I've been wanting to post this for a few days already, but never got around to it - thanks to
avon_deer for providing the reminder that made me do so now. ;)
As you may or may not know, LJ recently
introduced a new spam-blocking feature that causes comments containing links to non-whitelisted sites to automatically be marked as suspicious (i.e., possible spam) and hidden until they're manually approved. This feature was turned on by default for all personal journals and communities.
This is a bad thing for several reasons.
First of all, the whitelist in question is global, maintained by LJ, and secret (so far?); there's no way (yet?) to suggest sites to be added to it. Per-journal/-community whitelists that users/community maintainers can use in addition to or as a replacement for the global whitelist don't exist, and aren't planned.
This is bad enough, but for communities, it gets worse. As
ron_newman points out in
permmembers, the way everything is implemented has the following effect (further details taken from a discussion with
astronewt here and a comment by
darkhavens here):
- Community maintainers are not notified of hidden comments. There are no current plans to change this behavior.
- The user who posted the original entry is not notified of hidden comments (according to ron_newman; astronewt states that they "should be notified", but that there is a bug right now that keeps them from actually seeing hidden comments).
- If a community's set to display comment pages in its own style, chances are you won't even see any hidden comments that might exist even if you're looking at an entry's page as a community maintainer.

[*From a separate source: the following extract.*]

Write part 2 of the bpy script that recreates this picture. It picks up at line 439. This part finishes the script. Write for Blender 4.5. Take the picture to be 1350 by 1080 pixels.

In other words, it's pretty much a complete clusterfuck: if comments in a community are being hidden, there's a significant chance that they'll just end up in a black hole forever now.
As such, I agree with
ron_newman's suggestion that this feature should simply be disabled. You'll have to do so yourself for every single last community you maintain; go to
My Account Settings → Privacy, "switch" to each account and disable [ ] Comments containing a link to a non-whitelisted domain will be marked as spam and moved to a special section.
It's likely even worse for syndicated accounts where there's neither an original poster nor a maintainer that could be notified of comments or take care of them (or disable the aforementioned option). I'll have to ask the LJ staff to be sure, but right now, it looks like it is simply impossible to post comments with links to non-whitelisted sites there.
In case anyone from LJ is reading this, you should:
- Send notifications for hidden comments to community maintainers so that they can deal with them.
- Send notifications for hidden comments to entries' original posters, assuming that ron_newman's right and this isn't happening right now.
- Fix the bug that keeps entries' original posters from accessing and managing hidden comments.
- Allow people to view the global whitelist.
- Allow people to make suggestions for the global whitelist.
- Introduce per-journal/-community whitelists, and allow users/community maintainers to use these either in addition to or instead of the global whitelist.
- Ideally, allow community maintainers to decide whether entries' original posters should be able to view/manage hidden comments, or whether this should be limited to moderators and/or maintainers.
- Stop enabling broken, disruptive new features like this by default. (Really.)
Meanwhile, BTW, LJ is
still listed on
Spamhaus, too; whether this is part of their attempt to work on the issues that prompted Spamhaus to list them in the first place I don't know, but I'd say it's unlikely, given that Spamhaus seemed more concerned about the lack of prompt takedowns of spam *journals* than about spam comments.